Q: How can CEOs and top executives build a culture of future thinking in their companies?
We often feel that we live in a short-term world, so long term thinking does not come easily. The short-term pressure is coming from all sides, especially in our Eastern European context. But doing foresight can be a solution.
Start by designing a framework of early signs warning. This can provide the ability to not just observe the future happening, but to actively shape it.
Take time and understand trends and the changes in consumer behaviours. By doing so, companies can decode consumers’ emerging expectations and offer products/services that consumers might not even realise they needed so much.
Most of our knowledge is about the past, but all our decisions are about the future.

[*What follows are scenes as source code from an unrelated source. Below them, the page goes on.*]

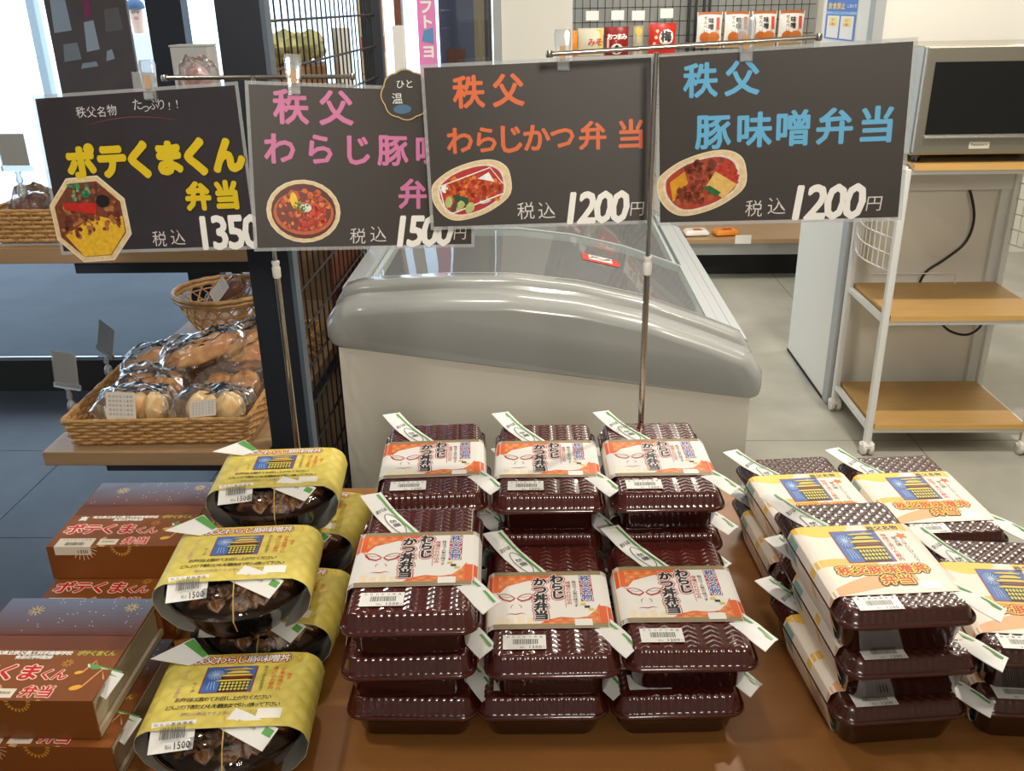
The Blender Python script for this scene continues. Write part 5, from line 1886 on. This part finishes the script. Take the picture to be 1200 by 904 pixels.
# notice board, goods in the lobby
o = empty('notice_board', (-2.0, 4.25, 0), label='brown notice board with white papers seen through the shop window', cat='notice board')
MB().box((-0.17, -0.01, 0.9), (0.19, 0.01, 2.1)).build('panel', M['cork'], o)
for x in (-0.145, 0.165):
    MB().box((x - 0.002, -0.002, 2.1005), (x + 0.002, 0.002, 2.749)).build('hanging_cord', M['cardb'], o)
P = Print()
for x0, y0, x1, y1, c in ((-0.15, 1.42, -0.07, 1.60, S(226, 230, 236)), (0.0, 1.48, 0.03, 1.62, S(200, 60, 110)), (-0.13, 1.30, -0.05, 1.38, S(190, 186, 186)), (-0.02, 1.34, 0.04, 1.47, S(236, 238, 242)), (0.06, 1.30, 0.1, 1.35, S(226, 230, 236)), (-0.06, 1.27, 0.02, 1.30, S(216, 220, 224)), (0.08, 1.42, 0.16, 1.52, S(150, 130, 124))):
    P.poly([(x0, y0), (x1, y0 + 0.01), (x1 - 0.006, y1), (x0 + 0.01, y1 - 0.008)], c, 1)
P.build('pinned_papers', o, upright(-0.0105))

# bench and crates of goods outside the grid
o = empty('crate_display', (-0.98, 3.15, 0), RAD(12), label='brown cardboard crate of pale yellow packs behind the wire grid', cat='display')
MB().box((-0.03, -0.15, 0.0), (0.26, 0.15, 1.20)).build('cardboard_stand', M['cardb'], o)
MB().box((-0.03, -0.152, 1.2005), (0.26, 0.15, 1.33)).build('crate', M['cardb'], o)
mb = MB()
rr = random.Random(12)
for k in range(60):
    x, y, s_ = rr.uniform(0.0, 0.24), rr.uniform(-0.13, 0.13), rr.uniform(0.025, 0.05)
    mb.lathe([(0.001, -s_), (s_ * 0.8, -s_ * 0.4), (s_, 0), (s_ * 0.7, s_ * 0.6), (0.001, s_ * 0.9)], 7, c=(x, y, 1.35 + rr.random() * 0.05), cap0=False, cap1=False)
mb.build('yellow_packs', M['veg'], o, smooth=True, kind='stuff')
o = empty('white_holder', (-0.665, 3.2, 0), RAD(30), label='white plastic holder standing behind the wire grid', cat='holder')
MB().box((-0.022, -0.03, 1.1), (0.022, 0.03, 1.44)).build('body', M['wplastic'], o)
MB().box((0.0225, -0.012, 1.1), (0.024, 0.012, 1.36)).build('slot', M['wallgrey'], o)
MB().box((-0.02, -0.02, 0), (0.02, 0.02, 1.0995)).build('post', M['wplastic'], o)
o = empty('menu_banner', (-0.60, 3.42, 0), RAD(0), label='cream banner with orange food oval and magenta blocks by the window', cat='banner')
MB().box((-0.045, -0.002, 1.0), (0.045, 0.002, 1.75)).build('sheet', mat('banner_cream', S(232, 206, 170), 0.5), o)
MB().tube([(0, 0.006, 0), (0, 0.006, 1.76)], 0.004, 6).build('pole', M['chrome'], o)
P = Print()
P.rect(-0.045, 1.53, 0.045, 1.6, S(180, 40, 110), 1)
P.ell(-0.02, 1.46, 0.014, 0.052, S(214, 110, 30), 1)
P.line([(0.018, 1.52), (0.016, 1.46), (0.019, 1.40)], 0.012, S(190, 120, 70), 1)
P.rect(-0.04, 1.355, -0.002, 1.405, S(170, 30, 100), 1)
P.rect(0.002, 1.355, 0.042, 1.405, S(180, 60, 110), 1)
P.rect(-0.036, 1.30, -0.006, 1.34, S(170, 30, 100), 1)
P.text('期間限定の味', -0.02, 1.28, 0.008, S(90, 60, 50), 1)
P.build('banner_print', o, upright(-0.003))
o = empty('pink_banner', (-0.415, 3.5, 0), 0, label='narrow pink banner with white lettering beside the dark glass panel', cat='banner')
MB().box((-0.033, -0.002, 0.9), (0.033, 0.002, 1.75)).build('sheet', mat('banner_pink', S(226, 130, 190), 0.5), o)
P = Print()
P.text('ソフト', 0.0, 1.5, 0.05, WH, 1, 0.04, vert=True, pitch=0.05)
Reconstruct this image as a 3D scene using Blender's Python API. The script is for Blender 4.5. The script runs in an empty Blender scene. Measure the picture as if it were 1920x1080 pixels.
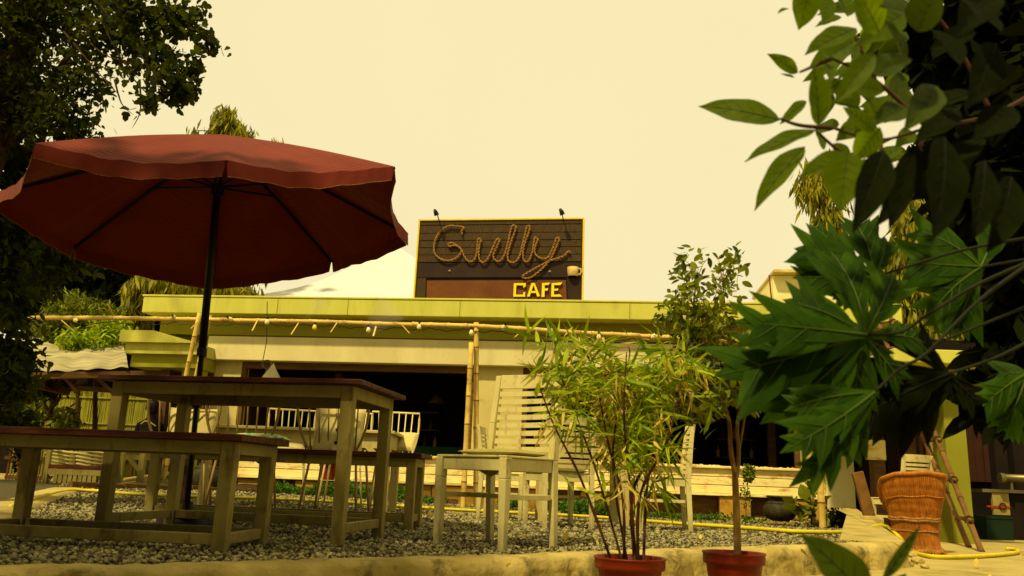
import bpy, math, random
import numpy as np
from mathutils import Vector, Matrix
rnd = random.Random(7)
rs = np.random.RandomState(11)
S = bpy.context.scene
COL = S.collection

# ------------------------------------------------------------------ camera
CZ = 0.33
FPX = 1560.0                       # focal length in px of a 1920 wide frame
PITCH = math.atan(360/FPX)
ROLL = math.radians(2.14)
_R0 = Vector((1,0,0)); _F = Vector((0,math.cos(PITCH),math.sin(PITCH))); _U0 = Vector((0,-math.sin(PITCH),math.cos(PITCH)))
_R = _R0*math.cos(ROLL) + _U0*math.sin(ROLL)
_U = _U0*math.cos(ROLL) - _R0*math.sin(ROLL)
CAMP = Vector((0,0,CZ))
cd = bpy.data.cameras.new('camera'); cam = bpy.data.objects.new('camera', cd); COL.objects.link(cam)
m = Matrix((( _R.x,_U.x,-_F.x,0),( _R.y,_U.y,-_F.y,0),( _R.z,_U.z,-_F.z,CZ),(0,0,0,1)))
cam.matrix_world = m
cd.sensor_width = 36; cd.lens = 36*FPX/1920
cd.clip_start = 0.02; cd.clip_end = 500
cd.dof.use_dof = True; cd.dof.focus_distance = 8.5; cd.dof.aperture_fstop = 6.6
S.camera = cam
S.render.resolution_x = 1024; S.render.resolution_y = 576

# ------------------------------------------------------------------ sky, sun, exposure
SUN_DIR = Vector((-0.30,-0.50,0.81)).normalized()
W = bpy.data.worlds.new('World'); S.world = W; W.use_nodes = True
nt = W.node_tree; nt.nodes.clear()
o_ = nt.nodes.new('ShaderNodeOutputWorld'); bg = nt.nodes.new('ShaderNodeBackground')
sk = nt.nodes.new('ShaderNodeTexSky'); sk.sky_type = 'NISHITA'; sk.sun_disc = False
sk.sun_elevation = math.asin(SUN_DIR.z); sk.sun_rotation = math.atan2(SUN_DIR.x, SUN_DIR.y)
sk.dust_density = 4.0; sk.air_density = 1.0
bw = nt.nodes.new('ShaderNodeRGBToBW'); nt.links.new(sk.outputs[0], bw.inputs[0])
mr = nt.nodes.new('ShaderNodeMath'); mr.operation = 'MULTIPLY_ADD'; mr.inputs[1].default_value = 0.06; mr.inputs[2].default_value = 8.6
nt.links.new(bw.outputs[0], mr.inputs[0])
# thin even overcast: very soft cloud structure
tc = nt.nodes.new('ShaderNodeTexCoord'); nz = nt.nodes.new('ShaderNodeTexNoise'); nz.inputs['Scale'].default_value = 1.6; nz.inputs['Detail'].default_value = 3
nt.links.new(tc.outputs['Generated'], nz.inputs['Vector'])
m2 = nt.nodes.new('ShaderNodeMath'); m2.operation = 'MULTIPLY_ADD'; m2.inputs[1].default_value = 0.10; m2.inputs[2].default_value = 0.95
nt.links.new(nz.outputs['Fac'], m2.inputs[0])
m3 = nt.nodes.new('ShaderNodeMath'); m3.operation = 'MULTIPLY'; nt.links.new(mr.outputs[0], m3.inputs[0]); nt.links.new(m2.outputs[0], m3.inputs[1])
vm = nt.nodes.new('ShaderNodeVectorMath'); vm.operation = 'SCALE'; vm.inputs[0].default_value = (1.08, 0.935, 0.53)
nt.links.new(m3.outputs[0], vm.inputs['Scale']); nt.links.new(vm.outputs[0], bg.inputs['Color'])
bg.inputs['Strength'].default_value = 0.1
nt.links.new(bg.outputs[0], o_.inputs[0])
sd = bpy.data.lights.new('sun','SUN'); sd.energy = 5.0; sd.angle = math.radians(2.5); sd.color = (1.0,0.83,0.46)
so = bpy.data.objects.new('sun', sd); COL.objects.link(so); so.rotation_euler = SUN_DIR.to_track_quat('Z','Y').to_euler(); so.location = (0,0,12)
S.view_settings.view_transform = 'Standard'; S.view_settings.look = 'None'; S.view_settings.exposure = 0.0; S.view_settings.gamma = 1.0
S.cycles.max_bounces = 6; S.cycles.diffuse_bounces = 2; S.cycles.transparent_max_bounces = 8

# ------------------------------------------------------------------ measuring helpers (photo pixel -> point of the place)
def ray(px,py): return (_F*FPX + _R*(px-960) + _U*(540-py)).normalized()
def at(px,py,Y):
    r = ray(px,py); return CAMP + r*(Y/r.y)
def on(px,py,z):
    r = ray(px,py); return CAMP + r*((z-CZ)/r.z)
def sst(t): t = min(1,max(0,t)); return t*t*(3-2*t)
def tz(x,y): return sst((y-6)/5)*min(0.09,max(-0.11,-0.05-0.028*x))
def pz(x,y):
    a = -0.14-0.06*sst((y-8)/4)
    k = sst((-x-1.6)/0.9)*sst((y-3.2)/0.8)
    return a*(1-k) + (tz(x,y)-0.045)*k
def gnd(px,py,f=tz,dz=0):
    z = 0
    for _ in range(12):
        p = on(px,py,z+dz); z = 0.5*z+0.5*f(p.x,p.y)
    return on(px,py,z+dz)

# ------------------------------------------------------------------ materials
def new_mat(name):
    m = bpy.data.materials.new(name); m.use_nodes = True; return m, m.node_tree, m.node_tree.nodes['Principled BSDF']
def warm(c): return (c[0]*0.92, c[1]*0.86, c[2]*0.48)
def mat(name, col, rough=0.7, col2=None, scale=6.0, bump=0.0, bscale=None, metal=0.0, spec=0.18, stain=None, stain_scale=3.0, stain_amt=0.5, stretch=None, detail=5.0, per_island=False, wave=None, dirt=False):
    m, nt, b = new_mat(name); L = nt.links.new
    b.inputs['Roughness'].default_value = rough; b.inputs['Metallic'].default_value = metal; b.inputs['Specular IOR Level'].default_value = spec
    tc = nt.nodes.new('ShaderNodeTexCoord'); vec = tc.outputs['Object']
    if stretch:
        mp = nt.nodes.new('ShaderNodeMapping'); mp.inputs['Scale'].default_value = stretch; L(vec, mp.inputs[0]); vec = mp.outputs[0]
    c2 = warm(col2 or tuple(c*0.72 for c in col)); col = warm(col); stain = warm(stain) if stain else None
    n = nt.nodes.new('ShaderNodeTexNoise'); n.inputs['Scale'].default_value = scale; n.inputs['Detail'].default_value = detail; L(vec, n.inputs['Vector'])
    rp = nt.nodes.new('ShaderNodeValToRGB'); rp.color_ramp.elements[0].position = 0.33; rp.color_ramp.elements[1].position = 0.68
    rp.color_ramp.elements[0].color = (*c2,1); rp.color_ramp.elements[1].color = (*col,1)
    if per_island:
        g = nt.nodes.new('ShaderNodeNewGeometry'); mx0 = nt.nodes.new('ShaderNodeMath'); mx0.operation='MULTIPLY_ADD'; mx0.inputs[1].default_value=0.6; 
        L(g.outputs['Random Per Island'], mx0.inputs[0]); mm = nt.nodes.new('ShaderNodeMath'); mm.operation='MULTIPLY'; mm.inputs[1].default_value=0.4; L(n.outputs['Fac'], mm.inputs[0]); L(mm.outputs[0], mx0.inputs[2]); L(mx0.outputs[0], rp.inputs[0])
    else: L(n.outputs['Fac'], rp.inputs[0])
    out = rp.outputs[0]
    if stain:
        n2 = nt.nodes.new('ShaderNodeTexNoise'); n2.inputs['Scale'].default_value = stain_scale; n2.inputs['Detail'].default_value = 8; n2.inputs['Roughness'].default_value = 0.7; L(vec, n2.inputs['Vector'])
        r2 = nt.nodes.new('ShaderNodeValToRGB'); r2.color_ramp.elements[0].position = 0.53; r2.color_ramp.elements[1].position = 0.66
        r2.color_ramp.elements[0].color = (0,0,0,1); r2.color_ramp.elements[1].color = (stain_amt,)*3+(1,); L(n2.outputs['Fac'], r2.inputs[0])
        mx = nt.nodes.new('ShaderNodeMix'); mx.data_type = 'RGBA'; L(r2.outputs[0], mx.inputs['Factor']); L(out, mx.inputs['A']); mx.inputs['B'].default_value = (*stain,1); out = mx.outputs['Result']
    if dirt:   # scuffed, rain-splashed feet
        sx = nt.nodes.new('ShaderNodeSeparateXYZ'); L(tc.outputs['Object'], sx.inputs[0]); mp2 = nt.nodes.new('ShaderNodeMapRange'); mp2.inputs[1].default_value = 0.0; mp2.inputs[2].default_value = 0.16; mp2.inputs[3].default_value = 0.75; mp2.inputs[4].default_value = 0.0; L(sx.outputs['Z'], mp2.inputs[0])
        nd2 = nt.nodes.new('ShaderNodeTexNoise'); nd2.inputs['Scale'].default_value = 30; nd2.inputs['Detail'].default_value = 6; L(tc.outputs['Object'], nd2.inputs['Vector'])
        mu = nt.nodes.new('ShaderNodeMath'); mu.operation = 'MULTIPLY'; L(mp2.outputs[0], mu.inputs[0]); L(nd2.outputs['Fac'], mu.inputs[1])
        mx3 = nt.nodes.new('ShaderNodeMix'); mx3.data_type = 'RGBA'; L(mu.outputs[0], mx3.inputs['Factor']); L(out, mx3.inputs['A']); mx3.inputs['B'].default_value = (0.05,0.03,0.01,1); out = mx3.outputs['Result']
    L(out, b.inputs['Base Color'])
    if bump:
        n3 = nt.nodes.new('ShaderNodeTexNoise'); n3.inputs['Scale'].default_value = bscale or scale*3; n3.inputs['Detail'].default_value = 6; L(vec, n3.inputs['Vector'])
        src = n3.outputs['Fac']
        if wave:
            wv = nt.nodes.new('ShaderNodeTexWave'); wv.inputs['Scale'].default_value = wave; wv.bands_direction = 'Z'; L(tc.outputs['Object'], wv.inputs['Vector']); src = wv.outputs['Fac']
        bp = nt.nodes.new('ShaderNodeBump'); bp.inputs['Strength'].default_value = bump; bp.inputs['Distance'].default_value = 0.02; L(src, bp.inputs['Height']); L(bp.outputs[0], b.inputs['Normal'])
    return m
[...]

Most of what we need to know to make the right decisions today is outside our comprehension – we don’t even know it’s there.
So, start reflecting more upon whether or not you know enough about the future you are aiming for. Companies could do that by running scenario planning exercises and asking “what if” questions – this encourages teams to consider events that may only be remote possibilities and stretch their thinking. Get inspiration from Shell; they’ve been doing foresight since the 1970s.
Q: What is the difference between foresight and predictability?
Danish physicist Neils Bohr said,
Prediction is very difficult, especially about the future.
In its antipathy to prediction of any kind, the strategic foresight field orients towards future preparedness with the help of qualitative, exploratory and narrative tools.
Do we think there is only one future?
If not, why do we only plan for one?
Foresight catalyses thinking in alternative futures.
Q: Foresight experts look into the future. How many years into the future?
The time horizon considered for the foresight analysis depends on industry dynamics (product life cycles: retail – fast, mining – slower), the intended use of the analysis (operational vs strategic), but also the management’s appetite for uncertainty.
The great hockey player Gretzky said once that,
A good hockey player plays where the puck is. A great hockey player plays where the puck is going to be.
Thus, it also depends on where companies want to “play”.
Q: Recommend one book on foresight that entrepreneurs, CEOs and startup founders should read this year.
For a book focusing on foresight methodologies and processes, I would recommend “Thinking about the future” (Andy Hines and Peter Bishop).
Thinking of more generally future-focused books, there are two just released: “The future is faster than you think” (Peter Diamandis and Steven Kotler) and “After Shock” which is a compendium of essays by the world’s foremost futurists observing the 50th anniversary of Alvin Toffler’s “Future Shock” while also looking ahead to the next 50.